Sat, May 26, 2012 - Page 1 News List

‘Married with kids’ proposal draws ridicule

By Loa Iok-sin  /  Staff reporter

Greater Kaohsiung councilor Lee Chiao-ju talks in this photo taken on June 7 last year.

Photo: Chang Chung-yi, Taipei Times

Democratic Progressive Party (DPP) Kaohsiung City Councilor Lee Chiao-ju (李喬如) came under fire — from inside and outside the party — yesterday for her proposal to evaluate public servants on their marital status and parenthood, as well as banning those who are older than 30 years of age from running for public office if they are unmarried and childless.

According to the councilor’s proposal, a public servant older than 30 who is unmarried and childless would receive a “C” on his or her annual performance evaluation, someone with two children would receive a “B”, while those with three children would be given an “A.”

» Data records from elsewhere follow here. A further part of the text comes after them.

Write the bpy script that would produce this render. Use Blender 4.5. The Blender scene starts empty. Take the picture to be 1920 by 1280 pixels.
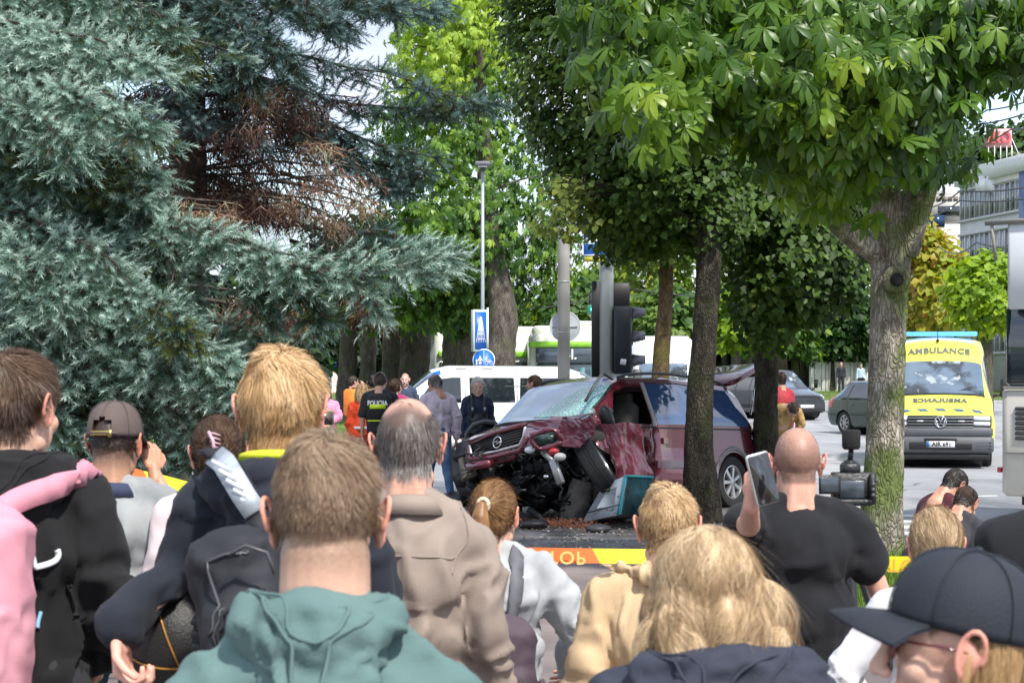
import bpy, bmesh, math, random
import numpy as np
from mathutils import Vector, Matrix
random.seed(7); RNG = np.random.default_rng(7)
SC = bpy.context.scene
# ---------------------------------------------------------------- camera, world, sun, exposure
F = 3600.0; CH = 1.68; HZ = 710.0           # focal length in pixels of the 1920 wide photograph, eye height, horizon row
cam = bpy.data.cameras.new('camera'); camo = bpy.data.objects.new('camera', cam); SC.collection.objects.link(camo)
cam.sensor_width = 36; cam.lens = 36*F/1920; camo.location = (0, 0, CH); camo.rotation_euler = (math.pi/2, 0, 0)
cam.shift_y = (HZ-640)/1920; cam.clip_start = 0.1; cam.clip_end = 4000
cam.dof.use_dof = True; cam.dof.focus_distance = 23; cam.dof.aperture_fstop = 14
SC.camera = camo
SUN_EL, SUN_AZ = math.radians(52), math.radians(152)     # azimuth clockwise from +Y (the way the camera looks)
wd = bpy.data.worlds.new('World'); SC.world = wd; wd.use_nodes = True
nt = wd.node_tree; nt.nodes.clear()
out = nt.nodes.new('ShaderNodeOutputWorld'); bg = nt.nodes.new('ShaderNodeBackground'); bg.inputs[1].default_value = 0.15
sky = nt.nodes.new('ShaderNodeTexSky'); sky.sky_type = 'NISHITA'; sky.sun_disc = False
sky.sun_elevation = SUN_EL; sky.sun_rotation = SUN_AZ; sky.air_density = 1.0; sky.dust_density = 1.0
tc = nt.nodes.new('ShaderNodeTexCoord'); mp = nt.nodes.new('ShaderNodeMapping'); mp.inputs['Scale'].default_value = (1, 1, 2.6)
nz = nt.nodes.new('ShaderNodeTexNoise'); nz.inputs['Scale'].default_value = 3.2; nz.inputs['Detail'].default_value = 9; nz.inputs['Roughness'].default_value = .58
cr = nt.nodes.new('ShaderNodeValToRGB'); cr.color_ramp.elements[0].position = .38; cr.color_ramp.elements[1].position = .52
nz2 = nt.nodes.new('ShaderNodeTexNoise'); nz2.inputs['Scale'].default_value = 7; nz2.inputs['Detail'].default_value = 6
cr2 = nt.nodes.new('ShaderNodeValToRGB'); cr2.color_ramp.elements[0].color = (2.3, 2.7, 3.5, 1); cr2.color_ramp.elements[1].color = (3.9, 4.1, 4.6, 1)
cr2.color_ramp.elements[0].position = .35; cr2.color_ramp.elements[1].position = .65
mx = nt.nodes.new('ShaderNodeMixRGB')
L = nt.links.new
L(tc.outputs['Generated'], mp.inputs[0]); L(mp.outputs[0], nz.inputs[0]); L(mp.outputs[0], nz2.inputs[0])
L(nz.outputs[0], cr.inputs[0]); L(nz2.outputs[0], cr2.inputs[0])
L(cr.outputs[0], mx.inputs[0]); L(sky.outputs[0], mx.inputs[1]); L(cr2.outputs[0], mx.inputs[2]); L(mx.outputs[0], bg.inputs[0]); L(bg.outputs[0], out.inputs[0])
sl = bpy.data.lights.new('sun', 'SUN'); so = bpy.data.objects.new('sun', sl); SC.collection.objects.link(so)
sl.energy = 2.9; sl.angle = math.radians(2.5); sl.color = (1, .955, .88)
sd = Vector((math.sin(SUN_AZ)*math.cos(SUN_EL), math.cos(SUN_AZ)*math.cos(SUN_EL), math.sin(SUN_EL)))
so.rotation_euler = sd.to_track_quat('Z', 'Y').to_euler(); so.location = sd*60
SC.view_settings.view_transform = 'Standard'; SC.view_settings.look = 'None'; SC.view_settings.exposure = 1.05; SC.view_settings.gamma = 1
SC.view_settings.use_curve_mapping = False
SC.cycles.max_bounces = 7; SC.cycles.transparent_max_bounces = 12

# ---------------------------------------------------------------- helpers
def gz(x, y):                                     # height of the ground: level near, rising gently far off
    return 0.0 if y < 40 else 0.0125*(y-40)*min(1, (y-40)/20)
def W(px, py, d): return Vector(((px-960)/F*d, d, CH-(py-HZ)/F*d))
def X(px, d): return (px-960)/F*d
def tag(o, label=None, cat=None, group=None, kind=None):
    if label: o['label'] = label
    if cat: o['category'] = cat
    if group: o['group'] = group
    if kind: o['kind'] = kind
    return o
def empty(name, loc=(0, 0, 0), rz=0, **k):
    o = bpy.data.objects.new(name, None); SC.collection.objects.link(o); o.location = loc; o.rotation_euler = (0, 0, rz); o.empty_display_size = .1
    return tag(o, **k)
def mesh_np(name, V, Fc, mats=(), smooth=False, tint=None, col=None, mi=None):
    """Fc: list of (m,k) int arrays or a plain list of tuples"""
    me = bpy.data.meshes.new(name); V = np.asarray(V, dtype=np.float32).reshape(-1, 3)
    if isinstance(Fc, np.ndarray): Fc = [Fc]
    if len(Fc) and not isinstance(Fc[0], np.ndarray):
        lt = np.array([len(f) for f in Fc], dtype=np.int32); fl = np.array([i for f in Fc for i in f], dtype=np.int32)
    else:
        lt = np.concatenate([np.full(len(f), f.shape[1], dtype=np.int32) for f in Fc]) if len(Fc) else np.zeros(0, np.int32)
        fl = np.concatenate([f.ravel() for f in Fc]).astype(np.int32) if len(Fc) else np.zeros(0, np.int32)
    me.vertices.add(len(V)); me.vertices.foreach_set('co', V.ravel())
    me.loops.add(len(fl)); me.loops.foreach_set('vertex_index', fl)
    me.polygons.add(len(lt)); ls = np.zeros(len(lt), np.int32); ls[1:] = np.cumsum(lt)[:-1]
    me.polygons.foreach_set('loop_start', ls)
    if smooth: me.polygons.foreach_set('use_smooth', np.ones(len(lt), bool))
    for m in (mats if isinstance(mats, (list, tuple)) else (mats,)): me.materials.append(m)
    if mi is not None: me.polygons.foreach_set('material_index', np.asarray(mi, dtype=np.int32))
    if tint is not None:
        a = me.attributes.new('tint', 'FLOAT', 'POINT'); a.data.foreach_set('value', np.asarray(tint, dtype=np.float32))
    if col is not None:
        a = me.attributes.new('Col', 'FLOAT_COLOR', 'POINT'); c = np.ones((len(V), 4), np.float32); c[:, :3] = col; a.data.foreach_set('color', c.ravel())
    me.update(calc_edges=True); me.validate()
    return me
def ob(name, me, parent=None, loc=None, rot=None, **k):
    o = bpy.data.objects.new(name, me); SC.collection.objects.link(o)
    if parent: o.parent = parent
    if loc is not None: o.location = loc
    if rot is not None: o.rotation_euler = rot
    return tag(o, **k)

class Geo:
    """collects closed shapes as one mesh; every face may carry a material slot and every vertex a colour"""
    def __init__(s): s.V = []; s.F = []; s.M = []; s.mi = 0; s.T = None
    def add(s, V, Fs, mi=None):
        b = len(s.V)
        if s.T is not None: V = [s.T @ Vector(v) for v in V]
        s.V += [tuple(v) for v in V]; s.F += [tuple(i+b for i in f) for f in Fs]; s.M += [s.mi if mi is None else mi]*len(Fs)
        return s
    def box(s, c, d, R=None, taper=1, mi=None):
        x, y, z = d[0]/2, d[1]/2, d[2]/2; t = taper
        V = [Vector((-x, -y, -z)), Vector((x, -y, -z)), Vector((x, y, -z)), Vector((-x, y, -z)), Vector((-x*t, -y*t, z)), Vector((x*t, -y*t, z)), Vector((x*t, y*t, z)), Vector((-x*t, y*t, z))]
        if R is not None: V = [R @ v for v in V]
        return s.add([v+Vector(c) for v in V], [(3, 2, 1, 0), (4, 5, 6, 7), (0, 1, 5, 4), (1, 2, 6, 5), (2, 3, 7, 6), (3, 0, 4, 7)], mi)
    def rbox(s, c, d, r, R=None, seg=3, mi=None):
        """box with rounded vertical (z) corners and a small top/bottom chamfer"""
        x, y, z = d[0]/2, d[1]/2, d[2]/2; r = min(r, x*.99, y*.99); ch = min(r*.5, z*.4); ring = []
        for (cx, cy, a0) in ((x-r, y-r, 0), (-x+r, y-r, 90), (-x+r, -y+r, 180), (x-r, -y+r, 270)):
            for k in range(seg+1):
                a = math.radians(a0+90*k/seg); ring.append((cx, cy, math.cos(a), math.sin(a)))
        n = len(ring); V = []
        for (zz, rr) in ((-z, r-ch), (-z+ch, r), (z-ch, r), (z, r-ch)):
            for (cx, cy, ca, sa) in ring: V.append(Vector((cx+ca*rr, cy+sa*rr, zz)))
        Fs = [tuple(range(n-1, -1, -1)), tuple(range(3*n, 4*n))]
        for q in range(3):
            for i in range(n): j = (i+1) % n; Fs.append((q*n+i, q*n+j, q*n+n+j, q*n+n+i))
        if R is not None: V = [R @ v for v in V]
        return s.add([v+Vector(c) for v in V], Fs, mi)
    def tube(s, pts, rad, n=8, cap=True, mi=None, flat=1, up=None):
        pts = [Vector(p) for p in pts]; m = len(pts)
        if not hasattr(rad, '__len__'): rad = [rad]*m
        V = []; u = None
        for i, p in enumerate(pts):
            t = (pts[min(i+1, m-1)]-pts[max(i-1, 0)])
            if t.length < 1e-9: t = Vector((0, 0, 1))
            t.normalize()
            if u is None:
                a = Vector(up) if up is not None else (Vector((0, 0, 1)) if abs(t.z) < .9 else Vector((1, 0, 0)))
                u = (a-t*a.dot(t)).normalized()
            else:
                u = u-t*u.dot(t)
                u = u.normalized() if u.length > 1e-6 else t.orthogonal().normalized()
            w = t.cross(u)
            for k in range(n):
                a = 2*math.pi*k/n; V.append(p+(u*math.cos(a)*flat+w*math.sin(a))*rad[i])
        Fs = []
        for i in range(m-1):
            for k in range(n): j = (k+1) % n; Fs.append((i*n+k, i*n+j, i*n+n+j, i*n+n+k))
        if cap: Fs += [tuple(range(n-1, -1, -1)), tuple(range((m-1)*n, m*n))]
        return s.add(V, Fs, mi)
    def cap(s, a, b, ra, rb, n=10, k=3, mi=None):
        """tapered capsule"""
        a = Vector(a); b = Vector(b); t = (b-a); Lh = t.length
        t = Vector((0, 0, 1)) if Lh < 1e-6 else t/Lh; P = []; R = []
        for i in range(k+1): q = math.pi/2*(1-i/k); P.append(a-t*ra*math.sin(q)); R.append(max(ra*math.cos(q), 1e-4))
        for i in range(k+1): q = math.pi/2*i/k; P.append(b+t*rb*math.sin(q)); R.append(max(rb*math.cos(q), 1e-4))
        return s.tube(P, R, n, True, mi)
    def ell(s, c, r, R=None, n=16, m=10, mi=None):
        c = Vector(c); V = [Vector((0, 0, r[2]))]
        for i in range(1, m):
            p = math.pi*i/m
            for k in range(n): a = 2*math.pi*k/n; V.append(Vector((r[0]*math.sin(p)*math.cos(a), r[1]*math.sin(p)*math.sin(a), r[2]*math.cos(p))))
        V.append(Vector((0, 0, -r[2]))); Fs = []
        for k in range(n): Fs.append((0, 1+k, 1+(k+1) % n)); Fs.append((len(V)-1, 1+(m-2)*n+(k+1) % n, 1+(m-2)*n+k))
        for i in range(m-2):
            for k in range(n): j = (k+1) % n; Fs.append((1+i*n+k, 1+(i+1)*n+k, 1+(i+1)*n+j, 1+i*n+j))
        if R is not None: V = [R @ v for v in V]
        return s.add([v+c for v in V], Fs, mi)
    def lathe(s, prof, c=(0, 0, 0), n=24, R=None, mi=None, closed=False):
        V = []; c = Vector(c)
        for (r, z) in prof:
            for k in range(n): a = 2*math.pi*k/n; V.append(Vector((r*math.cos(a), r*math.sin(a), z)))
        Fs = []; m = len(prof)
        for i in range(m if closed else m-1):
            i2 = (i+1) % m
            for k in range(n): j = (k+1) % n; Fs.append((i*n+k, i*n+j, i2*n+j, i2*n+k))
        if not closed: Fs += [tuple(range(n-1, -1, -1)), tuple(range((m-1)*n, m*n))]
        if R is not None: V = [R @ v for v in V]
        return s.add([v+c for v in V], Fs, mi)
    def prism(s, poly, h, M=None, mi=None):
        """poly in xy extruded along z by h, moved by matrix M"""
        n = len(poly); V = [Vector((p[0], p[1], 0)) for p in poly]+[Vector((p[0], p[1], h)) for p in poly]
        Fs = [tuple(range(n-1, -1, -1)), tuple(range(n, 2*n))]+[(i, (i+1) % n, n+(i+1) % n, n+i) for i in range(n)]
        if M is not None: V = [M @ v for v in V]
        return s.add(V, Fs, mi)
    def mesh(s, name, mats=(), smooth=False, **k): return mesh_np(name, s.V, s.F, mats, smooth, mi=s.M, **k)
    def build(s, name, mats=(), parent=None, smooth=False, loc=None, rot=None, **k): return ob(name, s.mesh(name, mats, smooth), parent, loc, rot, **k)

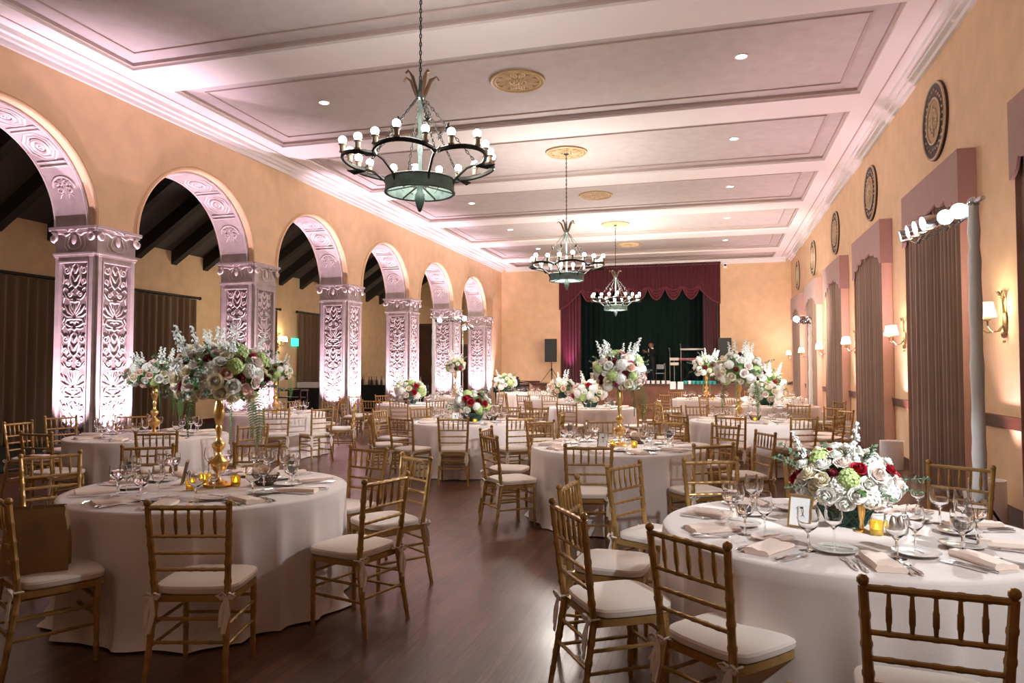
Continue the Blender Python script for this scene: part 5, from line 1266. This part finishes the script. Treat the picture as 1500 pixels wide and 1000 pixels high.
# stand lamps, plus added ones that no stand carries
def beam(p, t, e, a=26): light('SPOT', p, e, (.92, .97, 1), t, .05, a, .5)
S1 = (2.05, 7.7, 2.95); S0 = (2.3, 1.6, 3.1)  # S0: added lamp out of view, no stand there, brightens the flowers
for tn, e, a in (('T7', 330, 32), ('T5', 380, 24), ('T1', 430, 22), ('T4', 600, 20), ('T6', 500, 26), ('T3', 600, 18), ('T2', 500, 18)): beam(S1, tt(tn, 1.0), e, a)
# narrow pin beams on the flowers
beam(S0, (.66, 4.17, 1.0), 420, 16); beam(S0, tt('T7', .8), 230, 42)
for tn, z, e in (('T5', 1.65, 420), ('T1', 1.62, 420), ('T2', 1.6, 500), ('T6', 1.65, 500), ('T4', 1.05, 500), ('T3', 1.6, 700)): beam(S1, tt(tn, z), e, 9)
beam((-8.4, 2.2, 3.0), (-3.33, 4.33, 1.58), 1000, 13); beam((-8.4, 2.2, 3.0), (-6.62, 7.4, 1.6), 700, 12); beam(S0, (-.97, 7.72, 1.62), 500, 9)  # left pair: added unseen lamp that brightens two bouquets
S2 = (1.9, 18.1, 2.75)
for tn, e in (('T12', 600), ('T9', 600), ('T6', 600), ('T13', 450)): beam(S2, tt(tn, 1.1), e, 30)
for tn, z, x, y in (('T12', 1.75, 0, 0), ('T9', 1.1, 0, 0), ('T13', 1.1, 0, 0), ('T16', 1.2, 0, 0)): beam(S1, tt(tn, z), 2000, 5.5)
S3 = (-6.5, 17.7, 2.95)
for tn, e in (('T8', 600), ('T11', 600), ('T9', 500)): beam(S3, tt(tn, 1.1), e, 28)
for tn, z in (('T8', 1.1), ('T11', 1.1), ('T14', 1.8), ('T10', 1.2)): beam(S1, tt(tn, z), 2200, 5.5)
light('SPOT', (-6.5, 17.75, 2.95), 1300, (1, .88, .74), (-3, 30.7, 3.2), .08, 100, 1)  # added wash to brighten the back wall, no such lamp on the stand
light('SPOT', (1.9, 18.2, 2.8), 1300, (1, .88, .74), (-2, 30.7, 3.2), .08, 110, 1)  # second added back wall wash, from the right
S4 = (-7.5, 21.6, 2.95)
for tn, e in (('T14', 350), ('T10', 350)): beam(S4, tt(tn, 1.1), e, 40)
# stage
light('SPOT', (-6.0, YB - .30, 1.02), 260, (1, .20, .55), (-5.98, YB + .2, 3.2), .04, 40, .8)
# aisle
for y, e in ((9, 16), (18, 50), (26, 70)): light('POINT', (-11.9, y, 3.4), e, (1, .82, .6), size=.5)
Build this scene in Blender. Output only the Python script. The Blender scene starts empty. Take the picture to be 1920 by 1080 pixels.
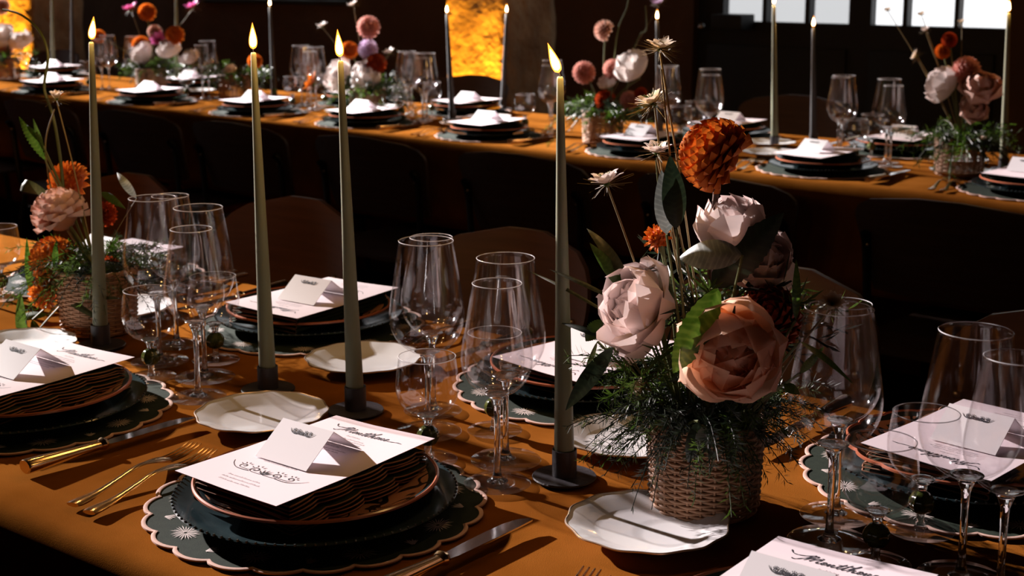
import bpy, bmesh, math, random
from mathutils import Vector, Matrix, Quaternion
random.seed(7)
PI = math.pi
scene = bpy.context.scene
COL = scene.collection

# ------------------------------------------------------------------ camera, world, sun, exposure
FPX, TAN, Z0, EYE = 2650.0, 0.19, 0.75, 0.567
Y0 = -72 + FPX * TAN
TH = math.atan(TAN)
YAW = math.atan(3510 / FPX * math.cos(TH))
FH = Vector((-math.cos(YAW), math.sin(YAW), 0))
RT = Vector((math.sin(YAW), math.cos(YAW), 0))
FW = FH * math.cos(TH) + Vector((0, 0, -math.sin(TH)))
UPV = RT.cross(FW)
CAM = Vector((0, 0, Z0 + EYE))
cd = bpy.data.cameras.new('camera'); cam = bpy.data.objects.new('camera', cd); COL.objects.link(cam)
cam.matrix_world = Matrix(((RT.x, UPV.x, -FW.x, CAM.x), (RT.y, UPV.y, -FW.y, CAM.y), (RT.z, UPV.z, -FW.z, CAM.z), (0, 0, 0, 1)))
cd.sensor_width = 36; cd.lens = FPX / 1920 * 36; cd.shift_y = -(540 - Y0) / 1920
cd.clip_start = .05; cd.clip_end = 60
cd.dof.use_dof = True; cd.dof.focus_distance = 1.50; cd.dof.aperture_fstop = 11
scene.camera = cam

world = bpy.data.worlds.new('world'); scene.world = world; world.use_nodes = True
world.node_tree.nodes['Background'].inputs[0].default_value = (.97, .98, 1, 1)
world.node_tree.nodes['Background'].inputs[1].default_value = 1.5

SUN_DIR = Vector((1, -.06, -.36)).normalized()
sl = bpy.data.lights.new('sun', 'SUN'); sl.energy = 34.0; sl.angle = math.radians(.8); sl.color = (1, .95, .93)
sun = bpy.data.objects.new('sun', sl); COL.objects.link(sun); sun.location = (-14, 3, 6)
sun.rotation_euler = SUN_DIR.to_track_quat('-Z', 'Y').to_euler()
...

In addition, she suggested that single men or women older than 30 should be banned from running for public office.

Lee made the suggestion to Kaohsiung Mayor Chen Chu (陳菊) during a city council meeting on Thursday, saying that her proposal would help to raise the birth rate and she asked Chen to refer her suggestion to the central government.

Fertility, the measure of the average number of children per female during her lifetime, dropped to 0.895 in 2010. That figure rebounded to 1.06 last year, but still fell well below the global average of 2.5.

Chen, a long-time human rights activist and a founding member of the DPP, who is unmarried, rejected Lee’s suggestion immediately.

“As mayor, it is my responsibility to encourage marriage and childbirth, but everyone has the right to decide what they want to do with their life,” Chen said. “There’s no country in the world that can tell people what to do [on marriage and parenthood] — everyone’s rights must be respected.”

“As mayor, I have no right to ask my employees to get married at a certain age, either,” she added.

Speaking to the press later yesterday, Lee insisted her proposal was appropriate.

“Those with such selfish ideas as not wanting to get married and not wanting to have children should shoulder some social responsibility,” she said. “A low birth rate could lead to slower economic development, an outflow of job opportunities and it could have a huge impact on many industries.”

Lee’s proposal was not only rejected by Chen, it drew criticism from legislators across party lines.

“I don’t know whether to laugh or cry,” said 37-year-old DPP Legislator Chen Ting-fei (陳亭妃), who is unmarried. “Please stop this nonsense, this is not what you do to encourage people to have children.”

Chinese Nationalist Party (KMT) Legislator Lo Shu-lei (羅淑蕾), 59, who is also unmarried, said Lee’s proposal was ridiculous.

“This is ridiculous,” Lo said. “Should a government employee who sits around doing nothing get an ‘A’ in their annual performance evaluation just because they have three children?”